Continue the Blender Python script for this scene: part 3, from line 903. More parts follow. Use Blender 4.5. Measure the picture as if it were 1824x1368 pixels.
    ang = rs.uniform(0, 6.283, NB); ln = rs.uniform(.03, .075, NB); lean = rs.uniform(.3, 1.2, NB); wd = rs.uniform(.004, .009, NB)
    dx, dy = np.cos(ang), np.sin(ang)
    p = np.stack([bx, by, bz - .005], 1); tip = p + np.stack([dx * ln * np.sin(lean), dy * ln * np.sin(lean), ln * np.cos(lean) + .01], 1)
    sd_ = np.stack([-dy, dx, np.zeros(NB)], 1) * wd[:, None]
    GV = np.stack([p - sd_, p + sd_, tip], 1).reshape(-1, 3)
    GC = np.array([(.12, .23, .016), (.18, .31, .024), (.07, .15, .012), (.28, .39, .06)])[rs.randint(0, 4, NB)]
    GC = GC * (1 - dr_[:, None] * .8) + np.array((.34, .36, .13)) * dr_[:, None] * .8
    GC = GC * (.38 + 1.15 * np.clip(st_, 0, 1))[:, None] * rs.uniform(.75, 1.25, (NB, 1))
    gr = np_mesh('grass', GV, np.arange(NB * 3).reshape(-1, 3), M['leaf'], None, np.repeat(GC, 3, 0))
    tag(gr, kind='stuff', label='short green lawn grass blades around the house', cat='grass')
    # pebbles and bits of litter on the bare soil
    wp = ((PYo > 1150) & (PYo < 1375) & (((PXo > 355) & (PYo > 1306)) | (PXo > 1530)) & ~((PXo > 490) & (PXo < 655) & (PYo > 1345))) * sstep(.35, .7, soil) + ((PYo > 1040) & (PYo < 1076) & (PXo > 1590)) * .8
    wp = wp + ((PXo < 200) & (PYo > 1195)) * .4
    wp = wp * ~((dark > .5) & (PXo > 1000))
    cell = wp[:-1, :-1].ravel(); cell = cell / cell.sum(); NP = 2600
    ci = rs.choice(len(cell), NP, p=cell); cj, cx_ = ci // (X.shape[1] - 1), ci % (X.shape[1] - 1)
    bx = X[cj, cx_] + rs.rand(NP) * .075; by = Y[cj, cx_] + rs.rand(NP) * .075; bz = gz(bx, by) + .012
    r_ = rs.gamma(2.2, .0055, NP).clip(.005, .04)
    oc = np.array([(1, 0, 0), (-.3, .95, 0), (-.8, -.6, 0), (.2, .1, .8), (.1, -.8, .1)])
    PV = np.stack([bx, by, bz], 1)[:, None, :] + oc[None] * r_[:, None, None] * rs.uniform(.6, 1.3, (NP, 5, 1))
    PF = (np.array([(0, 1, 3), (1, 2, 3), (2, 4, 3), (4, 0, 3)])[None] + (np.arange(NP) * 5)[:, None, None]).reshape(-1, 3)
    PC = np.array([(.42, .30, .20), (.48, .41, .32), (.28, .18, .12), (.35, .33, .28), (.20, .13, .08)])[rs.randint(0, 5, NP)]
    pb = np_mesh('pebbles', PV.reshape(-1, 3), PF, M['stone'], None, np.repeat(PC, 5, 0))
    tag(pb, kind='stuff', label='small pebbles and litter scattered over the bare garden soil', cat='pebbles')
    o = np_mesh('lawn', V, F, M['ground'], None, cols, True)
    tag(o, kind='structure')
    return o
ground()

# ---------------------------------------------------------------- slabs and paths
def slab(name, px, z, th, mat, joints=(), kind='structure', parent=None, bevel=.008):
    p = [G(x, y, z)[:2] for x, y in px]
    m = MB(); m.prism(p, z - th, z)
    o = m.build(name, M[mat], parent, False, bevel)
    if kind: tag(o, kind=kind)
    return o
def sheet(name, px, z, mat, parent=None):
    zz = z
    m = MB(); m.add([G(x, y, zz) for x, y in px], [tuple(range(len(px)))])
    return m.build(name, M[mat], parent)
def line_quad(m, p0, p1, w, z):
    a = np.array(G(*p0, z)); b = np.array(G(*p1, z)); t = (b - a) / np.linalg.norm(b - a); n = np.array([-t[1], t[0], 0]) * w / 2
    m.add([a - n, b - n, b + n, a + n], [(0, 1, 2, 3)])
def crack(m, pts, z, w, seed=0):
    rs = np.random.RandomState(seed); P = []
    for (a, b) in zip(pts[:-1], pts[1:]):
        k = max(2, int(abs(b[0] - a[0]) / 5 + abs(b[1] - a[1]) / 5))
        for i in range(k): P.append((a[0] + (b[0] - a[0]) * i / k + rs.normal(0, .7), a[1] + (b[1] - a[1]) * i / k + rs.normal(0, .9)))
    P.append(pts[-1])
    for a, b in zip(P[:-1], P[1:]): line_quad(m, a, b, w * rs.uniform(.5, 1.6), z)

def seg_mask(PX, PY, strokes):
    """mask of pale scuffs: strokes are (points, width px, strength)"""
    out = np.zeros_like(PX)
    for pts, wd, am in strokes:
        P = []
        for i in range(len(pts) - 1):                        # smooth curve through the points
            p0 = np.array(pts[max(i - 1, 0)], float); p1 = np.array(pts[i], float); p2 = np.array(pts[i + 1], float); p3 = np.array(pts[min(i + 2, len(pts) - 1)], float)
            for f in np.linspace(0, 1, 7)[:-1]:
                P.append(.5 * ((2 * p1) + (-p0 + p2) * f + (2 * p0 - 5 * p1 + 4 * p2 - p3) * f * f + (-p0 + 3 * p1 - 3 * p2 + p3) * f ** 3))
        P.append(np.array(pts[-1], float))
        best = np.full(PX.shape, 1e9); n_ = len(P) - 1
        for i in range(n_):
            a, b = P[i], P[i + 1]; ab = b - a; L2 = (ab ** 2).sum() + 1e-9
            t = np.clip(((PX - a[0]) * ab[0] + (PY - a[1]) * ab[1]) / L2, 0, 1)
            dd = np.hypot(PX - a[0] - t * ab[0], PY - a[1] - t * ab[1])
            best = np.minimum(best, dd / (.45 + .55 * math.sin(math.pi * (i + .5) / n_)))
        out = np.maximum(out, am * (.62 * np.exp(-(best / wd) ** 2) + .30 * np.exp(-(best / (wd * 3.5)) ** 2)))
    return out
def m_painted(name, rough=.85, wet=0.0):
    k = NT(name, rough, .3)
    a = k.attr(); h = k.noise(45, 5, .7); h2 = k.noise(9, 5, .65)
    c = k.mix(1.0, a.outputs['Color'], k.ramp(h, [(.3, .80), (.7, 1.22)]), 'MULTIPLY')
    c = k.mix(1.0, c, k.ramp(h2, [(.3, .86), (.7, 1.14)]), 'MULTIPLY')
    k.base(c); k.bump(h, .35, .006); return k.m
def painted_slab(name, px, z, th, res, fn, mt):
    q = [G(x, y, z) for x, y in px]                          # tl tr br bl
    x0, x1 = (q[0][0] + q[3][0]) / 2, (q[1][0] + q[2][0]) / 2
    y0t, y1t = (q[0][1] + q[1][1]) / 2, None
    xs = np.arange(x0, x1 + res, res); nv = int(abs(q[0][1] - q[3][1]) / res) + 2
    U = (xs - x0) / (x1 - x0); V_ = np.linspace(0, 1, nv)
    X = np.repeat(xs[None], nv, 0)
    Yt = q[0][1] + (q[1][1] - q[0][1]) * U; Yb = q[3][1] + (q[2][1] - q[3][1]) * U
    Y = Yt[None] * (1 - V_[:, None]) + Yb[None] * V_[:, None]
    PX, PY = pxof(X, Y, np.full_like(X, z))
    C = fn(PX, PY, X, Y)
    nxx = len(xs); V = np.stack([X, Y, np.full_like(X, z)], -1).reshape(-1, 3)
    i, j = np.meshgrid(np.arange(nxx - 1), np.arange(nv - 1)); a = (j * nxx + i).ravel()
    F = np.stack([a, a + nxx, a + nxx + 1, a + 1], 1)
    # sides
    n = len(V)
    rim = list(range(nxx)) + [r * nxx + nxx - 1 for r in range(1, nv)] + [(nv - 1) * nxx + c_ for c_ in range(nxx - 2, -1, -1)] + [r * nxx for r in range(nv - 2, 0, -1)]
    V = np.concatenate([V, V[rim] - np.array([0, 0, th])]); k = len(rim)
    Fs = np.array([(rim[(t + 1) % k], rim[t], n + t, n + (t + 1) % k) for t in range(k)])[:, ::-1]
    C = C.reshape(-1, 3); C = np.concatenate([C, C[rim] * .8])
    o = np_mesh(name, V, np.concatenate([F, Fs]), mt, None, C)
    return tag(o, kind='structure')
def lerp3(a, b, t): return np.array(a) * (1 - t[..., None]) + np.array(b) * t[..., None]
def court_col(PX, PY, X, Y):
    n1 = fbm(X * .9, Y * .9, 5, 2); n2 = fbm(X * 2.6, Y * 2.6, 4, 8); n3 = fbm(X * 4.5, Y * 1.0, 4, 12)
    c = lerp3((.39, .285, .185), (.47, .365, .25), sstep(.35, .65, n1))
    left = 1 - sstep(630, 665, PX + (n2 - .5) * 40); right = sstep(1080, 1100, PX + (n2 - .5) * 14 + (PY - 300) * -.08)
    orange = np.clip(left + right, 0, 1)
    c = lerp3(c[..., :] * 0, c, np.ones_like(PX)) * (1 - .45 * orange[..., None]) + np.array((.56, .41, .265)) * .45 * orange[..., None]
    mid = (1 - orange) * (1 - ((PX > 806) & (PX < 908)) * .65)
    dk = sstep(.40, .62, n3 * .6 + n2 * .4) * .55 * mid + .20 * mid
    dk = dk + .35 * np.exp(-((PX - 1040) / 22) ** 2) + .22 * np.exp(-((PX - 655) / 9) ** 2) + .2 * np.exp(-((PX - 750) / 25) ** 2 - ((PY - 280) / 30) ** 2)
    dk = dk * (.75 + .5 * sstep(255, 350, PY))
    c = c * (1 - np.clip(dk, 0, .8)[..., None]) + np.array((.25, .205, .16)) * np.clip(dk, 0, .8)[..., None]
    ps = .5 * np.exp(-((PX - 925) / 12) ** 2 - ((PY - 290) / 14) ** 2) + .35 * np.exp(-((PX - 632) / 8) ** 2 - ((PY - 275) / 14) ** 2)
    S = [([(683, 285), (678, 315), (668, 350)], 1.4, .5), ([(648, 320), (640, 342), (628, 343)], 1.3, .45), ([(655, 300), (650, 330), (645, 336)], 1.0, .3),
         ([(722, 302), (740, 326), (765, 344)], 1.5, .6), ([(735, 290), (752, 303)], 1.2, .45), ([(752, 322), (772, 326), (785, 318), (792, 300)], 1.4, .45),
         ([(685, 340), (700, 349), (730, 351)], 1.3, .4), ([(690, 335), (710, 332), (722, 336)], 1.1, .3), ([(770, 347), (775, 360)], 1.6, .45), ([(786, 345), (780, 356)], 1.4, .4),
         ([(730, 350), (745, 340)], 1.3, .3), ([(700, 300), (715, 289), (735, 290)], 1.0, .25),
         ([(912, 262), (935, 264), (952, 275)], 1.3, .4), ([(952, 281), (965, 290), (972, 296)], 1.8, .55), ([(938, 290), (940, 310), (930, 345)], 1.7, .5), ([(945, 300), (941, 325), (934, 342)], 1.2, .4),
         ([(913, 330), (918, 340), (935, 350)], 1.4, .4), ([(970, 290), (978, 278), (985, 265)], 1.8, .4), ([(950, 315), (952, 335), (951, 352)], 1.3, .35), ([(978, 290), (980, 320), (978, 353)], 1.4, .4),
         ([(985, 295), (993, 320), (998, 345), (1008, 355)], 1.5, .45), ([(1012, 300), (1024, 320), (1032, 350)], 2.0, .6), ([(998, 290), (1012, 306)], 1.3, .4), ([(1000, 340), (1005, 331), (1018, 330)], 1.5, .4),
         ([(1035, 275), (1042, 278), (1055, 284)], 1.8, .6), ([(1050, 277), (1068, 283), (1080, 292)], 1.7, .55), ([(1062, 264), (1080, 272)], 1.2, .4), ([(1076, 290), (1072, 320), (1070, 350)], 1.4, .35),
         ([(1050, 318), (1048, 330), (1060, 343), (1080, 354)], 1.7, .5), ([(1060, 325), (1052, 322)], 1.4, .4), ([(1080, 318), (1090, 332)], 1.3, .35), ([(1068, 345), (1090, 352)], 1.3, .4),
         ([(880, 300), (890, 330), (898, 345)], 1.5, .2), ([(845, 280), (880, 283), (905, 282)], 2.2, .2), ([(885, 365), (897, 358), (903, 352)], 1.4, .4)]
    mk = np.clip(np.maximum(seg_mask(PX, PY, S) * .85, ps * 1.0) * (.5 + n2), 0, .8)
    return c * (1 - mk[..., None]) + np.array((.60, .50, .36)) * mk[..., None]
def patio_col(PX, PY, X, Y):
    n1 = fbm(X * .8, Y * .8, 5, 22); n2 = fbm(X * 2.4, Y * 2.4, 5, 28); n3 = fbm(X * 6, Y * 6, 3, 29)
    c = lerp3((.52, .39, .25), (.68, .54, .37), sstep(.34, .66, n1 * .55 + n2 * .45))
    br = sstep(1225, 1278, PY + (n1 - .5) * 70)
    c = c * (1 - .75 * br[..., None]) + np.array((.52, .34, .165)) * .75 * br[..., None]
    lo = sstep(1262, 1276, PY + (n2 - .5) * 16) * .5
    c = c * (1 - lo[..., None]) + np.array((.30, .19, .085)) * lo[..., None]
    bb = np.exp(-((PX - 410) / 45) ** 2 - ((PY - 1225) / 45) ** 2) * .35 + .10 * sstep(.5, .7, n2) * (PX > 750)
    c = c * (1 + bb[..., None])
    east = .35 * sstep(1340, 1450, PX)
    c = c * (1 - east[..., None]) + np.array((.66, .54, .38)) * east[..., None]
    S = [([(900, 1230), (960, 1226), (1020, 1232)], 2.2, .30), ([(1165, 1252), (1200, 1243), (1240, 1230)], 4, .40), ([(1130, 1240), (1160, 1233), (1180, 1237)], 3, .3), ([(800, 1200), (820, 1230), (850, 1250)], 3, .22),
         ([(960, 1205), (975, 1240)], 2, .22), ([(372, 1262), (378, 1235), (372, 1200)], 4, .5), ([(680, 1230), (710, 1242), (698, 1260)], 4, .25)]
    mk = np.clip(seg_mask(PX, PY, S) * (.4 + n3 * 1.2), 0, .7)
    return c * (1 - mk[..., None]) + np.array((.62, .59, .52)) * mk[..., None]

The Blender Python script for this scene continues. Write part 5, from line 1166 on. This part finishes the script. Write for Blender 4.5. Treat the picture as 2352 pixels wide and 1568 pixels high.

__________________________________________________

» Work required: Exactly reproduce the lines that run from the line bearing "c = c * (1 - .75" through the line bearing "lo = sstep(1262, 1276, PY", with both end lines included.

» Answer:
    c = c * (1 - .75 * br[..., None]) + np.array((.52, .34, .165)) * .75 * br[..., None]
    lo = sstep(1262, 1276, PY + (n2 - .5) * 16) * .5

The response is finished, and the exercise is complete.